Powers McDonogh, Gilman positioned to hold serve

Pikesville, Poly also equipped to maintain places at top of leagues

March 20, 2000|By Mike Frainie | Mike Frainie,SPECIAL TO THE SUN

Tennis teams that are traditionally strong look to be dominant again this year, while teams that have not done well will have a tough road to travel.

The Maryland Interscholastic Athletic Association will again be a battle between Gilman and McDonogh. The Eagles won the league title last year, after Gilman won it the previous year. That win by the Greyhounds broke McDonogh's streak of six straight titles.

The Greyhounds lost their No. 1 singles player, Mike Peters, to graduation, but return an impressive lineup. Amir Zamani, who played No. 2 singles last year, will move into the top spot. He will be pushed by a talented group, which includes sophomore Justin Rofel and junior Mike Fisher. Art Aglubat, who was part of last year's No. 1 doubles team, will return, and finding him a new partner will be crucial.

McDonogh lost several of its top players from last year, but there's still a lot of talent left. Sophomore Nitha Jayadiva (13-2 in league last year) returns, as does sophomore Amadi Nzu. Senior Steve Hallock is back as well.

The Eagles will have to contend with the loss of stars Zach Meyers and Chris Chui from last year's championship team. Both were picked first-team All-City/County by The Sun last spring.

The two powers will be challenged by Boys' Latin, Loyola and Calvert Hall. The Lakers return their top two players in four-year seniors Devon Murphy and Jake Aygen. Freshman Hillen Smith has also been impressive. Calvert Hall will benefit from the addition of Joey Addis, an impressive freshman.

Archbishop Curley, which has won the B Conference the last three years, is a slight favorite in the more balanced league. Sophomore Craig Kardon will lead the team, and seniors Jason Kondilas, Leslie Constantinedis, and Brandon Quaranta will provide depth. Look for St. Mary's and Archbishop Spalding to make a run at the Friars.

Baltimore County will again be led by Pikesville, but some other teams have emerged to challenge the Panthers, who have won 33 of the past 35 county titles. A rule change this year in Baltimore county could also make things more competitive.

This year, instead of playing seven matches, county teams will play nine; the additional matches coming from No. 2 boys and girls doubles teams.

Pikesville coach Jerry Dresner thinks the rule change will both hurt and help his team.

"I think it helps us with the boys, but not the girls," said Dresner, who has depth on his boys team.

Pikesville returns its No. 1 and No. 2 players in both boys and girls. Dana Dolvin, who finished third in the county in No. 1 singles, will lead the boys, while Jeff Craft, the defending county champ at No. 2 singles, also returns. Both are juniors. The girls return seniors Erika Hirshfeld and Natalie Desmond, Nos. 1 and 2, respectively, in singles.

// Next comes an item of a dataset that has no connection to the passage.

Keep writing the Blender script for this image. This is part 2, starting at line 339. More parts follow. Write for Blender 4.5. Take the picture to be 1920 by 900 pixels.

The Panthers will benefit because the divisions have been realigned, and Dulaney, another traditional power, will be in the other division.

Dulaney lost its Nos. 1 and 2 boys and No. 2 girl, but the Lions will benefit from the addition of freshman Chase Dawson. He is ranked in the top 200 in the nation for his age group by the U.S. Tennis Association. Sharon Spangenberg takes over as head coach from Pat Heil.

Towson returns a young team, and could give Pikesville a run. The Generals will be led by sophomore girls Veena Rao and Meredith Hass, at Nos. 1 and 2 singles, respectively, and seniors Mark Muth and Greg Armstrong will battle it out on the boys side.

Randallstown returns senior Elizabeth Harvey, The Sun's Baltimore City/County Girls Player of the Year. The Rams, however, will have to find a replacement for her sister, Leslie, who graduated.

In Baltimore City, Poly will again be the team to beat. The Engineers have won the past four city championships and been undefeated the past three years. They finished last year with an 11-0 record.

Junior Michael Fowler, who was third on the depth chart last year, will move into the No. 1 singles position for the boys. He will be pushed by senior Carson Porter. The girls will be led by senior Kim Harrison, a third-year player. Senior Jennifer Brookover and juniors Rowena Jalova and Diane Geroso will compete for the second spot on the team.

"We have a good team again this year," Poly coach Preston Jackson said "When we're in sync, we're hard to beat."

Jackson said the level of tennis in the city is improving, and that interest seems to be growing.

Forest Park and Southern will field teams after absences the past few years.

Poly's closest challenge could come from Southwestern, where coach Arlene Scott has a program on the rise.

Western returns its No. 1 player from last year in sophomore Portia Wood, who was named to the All-Baltimore City/County team as a freshman.

City, a power in the past, lost No. 1 singles player James Giza to graduation. Giza was ranked among Maryland youth tennis players and did not lose while in high school.

Other teams that will try to make a run at Poly include Patterson and Lake Clifton.